About Us

About us

About UN Women

Currently working in 96 countries, UN Women is the only global agency dedicated to the empowerment of women.

Delivering programs aimed at empowering women and girls, UN Women has five priority areas of intervention:

  • Increasing women’s leadership and participation
  • Ending violence against women
  • Engaging women in all aspects of peace and security processes
  • Enhancing women’s economic empowerment
  • Making gender equality central to national development planning and budgeting

This work is essential given the fact that around the world:

  • Women are paid 10 to 30% less than men.
  • Only 1 in 5 parliamentarians are women.
  • 1 in 3 women and girls will experience violence in their lifetime.
  • 50.4% of working women are stuck in vulnerable, informal jobs.
  • 2/3 of the world’s illiterate are women.
  • 800 women die in childbirth every day.

The case for gender equality is clear. We know that when women are empowered and have an income, they invest in their families and communities, driving down hunger, poverty and malnutrition, and improving health, education and well-being. The Food and Agriculture Organisation estimates that if women had the same access as men to productive assets, increased agricultural output in 34 developing countries could reduce the number of hungry people by up to 150 million.

If women’s paid employment rates were raised to the same level of men’s, GDP would be between 9 and 16 per cent higher in major developed economies. In developing economies, per capita income could rise by 14 per cent by 2020.

A child born to a mother who can read is 50 per cent more likely to survive. For every year of education beyond grade four that a woman receives, the risk of her child dying of preventable causes is reduced by 10 per cent.

An analysis of Fortune 500 companies found that companies with the greatest representation of women in management positions delivered 34 per cent higher returns to shareholders than some of their counterparts.

UN Women has its headquarters in New York and works worldwide out of 15 regional and 2 country programme offices. Two international agreements frame UN Women's work:  

  1. the Beijing Platform for Action resulting from the Fourth World Conference on Women in 1995
  2. the Convention on the Elimination of All Forms of Discrimination Against Women (CEDAW), known as the women’s bill of rights

To find out more about UN Women internationally visit www.unwomen.org

UN Women National Committee Aotearoa New Zealand

The UN Women National Committee Aotearoa New Zealand exists to mobilise support for UN Women’s work and builds strategic relationships with companies who we believe are committed to this agenda. 

In New Zealand and the Pacific, we advocate for women's empowerment, we raise awareness of the issues affecting women around the world, we raise money to fund UN Women projects, and lobby the New Zealand government to support UN Women’s initiatives. 
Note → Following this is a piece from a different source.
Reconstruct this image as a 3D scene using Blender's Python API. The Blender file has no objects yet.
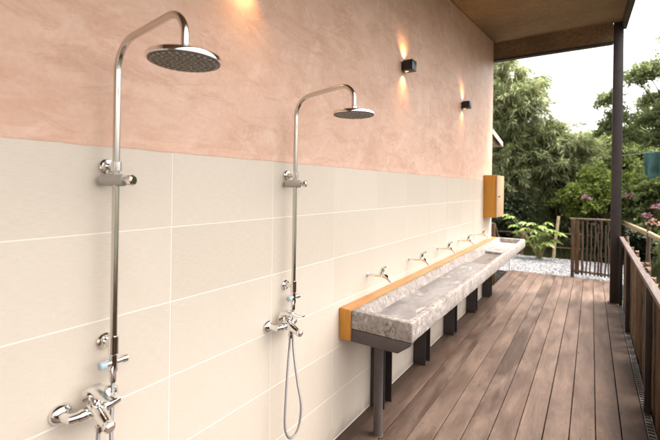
import bpy, bmesh, math, random
import numpy as np
from mathutils import Vector, Matrix, noise as mnoise

random.seed(7)
rng = np.random.default_rng(11)
SC = bpy.context.scene
COL = SC.collection
R = math.radians
ORG = {}          # object -> world origin its mesh coordinates are measured from


# ------------------------------------------------------------------ helpers
def tag(o, label=None, cat=None, group=None, kind=None):
    if label: o['label'] = label
    if cat: o['category'] = cat
    if group: o['group'] = group
    if kind: o['kind'] = kind
    return o


def thing(name, loc, label, cat, group=None):
    o = bpy.data.objects.new(name, None)
    o.empty_display_size = 0.1
    o.location = loc
    COL.objects.link(o)
    ORG[o.name] = Vector(loc)
    return tag(o, label, cat, group)


def copy_tree(o, delta=None, parent=None):
    c = o.copy()
    COL.objects.link(c)
    if parent: c.parent = parent
    if delta is not None: c.location = Vector(o.location) + Vector(delta)
    for ch in list(o.children): copy_tree(ch, None, c)
    return c


def link_mesh(name, me, m, parent):
    o = bpy.data.objects.new(name, me)
    if m: me.materials.append(m)
    COL.objects.link(o)
    if parent:
        o.parent = parent
        ORG[o.name] = ORG[parent.name]
    else:
        ORG[o.name] = Vector((0, 0, 0))
    return o


class MB:
    def __init__(s): s.v = []; s.f = []
    def add(s, vs, fs):
        b = len(s.v); s.v += [Vector(v) for v in vs]; s.f += [tuple(b + i for i in f) for f in fs]; return s
    def box(s, x0, x1, y0, y1, z0, z1):
        return s.add([(x0,y0,z0),(x1,y0,z0),(x1,y1,z0),(x0,y1,z0),(x0,y0,z1),(x1,y0,z1),(x1,y1,z1),(x0,y1,z1)],
                     [(0,3,2,1),(4,5,6,7),(0,1,5,4),(1,2,6,5),(2,3,7,6),(3,0,4,7)])
    def bar(s, a, b, w, h, up=(0,0,1)):
        a, b = Vector(a), Vector(b); d = (b - a).normalized(); u = Vector(up)
        sd = d.cross(u).normalized(); u = sd.cross(d).normalized()
        vs = []
        for p in (a, b):
            for i, j in ((-1,-1),(1,-1),(1,1),(-1,1)): vs.append(p + sd*(i*w/2) + u*(j*h/2))
        return s.add(vs, [(3,2,1,0),(4,5,6,7),(0,1,5,4),(1,2,6,5),(2,3,7,6),(3,0,4,7)])
    def tube(s, pts, r, n=16, caps=True):
        pts = [Vector(p) for p in pts]; k = len(pts)
        rs = r if isinstance(r, (list, tuple)) else [r]*k
        t0 = (pts[1]-pts[0]).normalized()
        ref = Vector((0,0,1)) if abs(t0.z) < .9 else Vector((1,0,0))
        nrm = (ref - t0*ref.dot(t0)).normalized(); vs = []
        for i, p in enumerate(pts):
            if i == 0: t = t0
            elif i == k-1: t = (pts[i]-pts[i-1]).normalized()
            else:
                t = (pts[i+1]-pts[i-1]); t = t.normalized() if t.length > 1e-9 else (pts[i]-pts[i-1]).normalized()
            nrm = nrm - t*nrm.dot(t)
            nrm = nrm.normalized() if nrm.length > 1e-6 else t.orthogonal().normalized()
            bn = t.cross(nrm)
            for j in range(n):
                a = 2*math.pi*j/n
                vs.append(p + (nrm*math.cos(a) + bn*math.sin(a))*rs[i])
        fs = [(i*n+j, i*n+(j+1)%n, (i+1)*n+(j+1)%n, (i+1)*n+j) for i in range(k-1) for j in range(n)]
        if caps: fs += [tuple(range(n-1,-1,-1)), tuple(range((k-1)*n, k*n))]
        return s.add(vs, fs)
    def lathe(s, prof, o, ax, n=32):
        """prof: (distance along axis, radius) pairs, first and last closed"""
        o = Vector(o); ax = Vector(ax).normalized(); u = ax.orthogonal().normalized(); w = ax.cross(u)
        vs = []
        for d, r in prof:
            for j in range(n):
                a = 2*math.pi*j/n
                vs.append(o + ax*d + (u*math.cos(a) + w*math.sin(a))*max(r, 1e-4))
        k = len(prof)
        fs = [(i*n+j, i*n+(j+1)%n, (i+1)*n+(j+1)%n, (i+1)*n+j) for i in range(k-1) for j in range(n)]
        fs += [tuple(range(n-1,-1,-1)), tuple(range((k-1)*n, k*n))]
        return s.add(vs, fs)
    def prism(s, poly, axis, a0, a1):
        """poly: 2-D points in the plane normal to axis; extruded from a0 to a1"""
        def P(p, a):
            return {'x': (a,p[0],p[1]), 'y': (p[0],a,p[1]), 'z': (p[0],p[1],a)}[axis]
        n = len(poly)
        return s.add([P(p,a0) for p in poly]+[P(p,a1) for p in poly],
                     [tuple(range(n)), tuple(range(2*n-1,n-1,-1))]+[(i,(i+1)%n,n+(i+1)%n,n+i) for i in range(n)])
    def build(s, name, m, parent=None, bevel=0, seg=2, smooth=35, label=None):
        off = ORG[parent.name] if parent else Vector((0,0,0))
        me = bpy.data.meshes.new(name)
        me.from_pydata([tuple(v-off) for v in s.v], [], s.f)
        bm = bmesh.new(); bm.from_mesh(me)
        bmesh.ops.recalc_face_normals(bm, faces=bm.faces)
        if bevel:
            es = [e for e in bm.edges if len(e.link_faces) == 2 and e.calc_face_angle(0) > R(30)]
            bmesh.ops.bevel(bm, geom=es, offset=bevel, segments=seg, profile=.5, affect='EDGES', clamp_overlap=True)
        bm.to_mesh(me); bm.free()
        if smooth:
            me.shade_smooth(); me.set_sharp_from_angle(angle=R(smooth))
        o = link_mesh(name, me, m, parent)
        if label: o['label'] = label
        return o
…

  • We hold breakfasts with support from our affiliate members every year to celebrate International Women’s Day.
  • We participate in the annual White Ribbon Campaign to mark the U.N. International Day for Elimination of Violence Against Women.
  • We fundraise through Walk for Women to support the UNW Pacific Fund for the Elmination of Violence against Women in the Solomon Islands.
  • We advocate for gender equality in the Pacific with partner development organisations through WRAP.
  • We promote the Women's Empowerment Principles within New Zealand.
  • We support a market project supporting women's empowerment in the Solomon Islands with UN Women Pacific.
  • We fundraise for a gender justice project in the Solomon Islands with UN Women Pacific.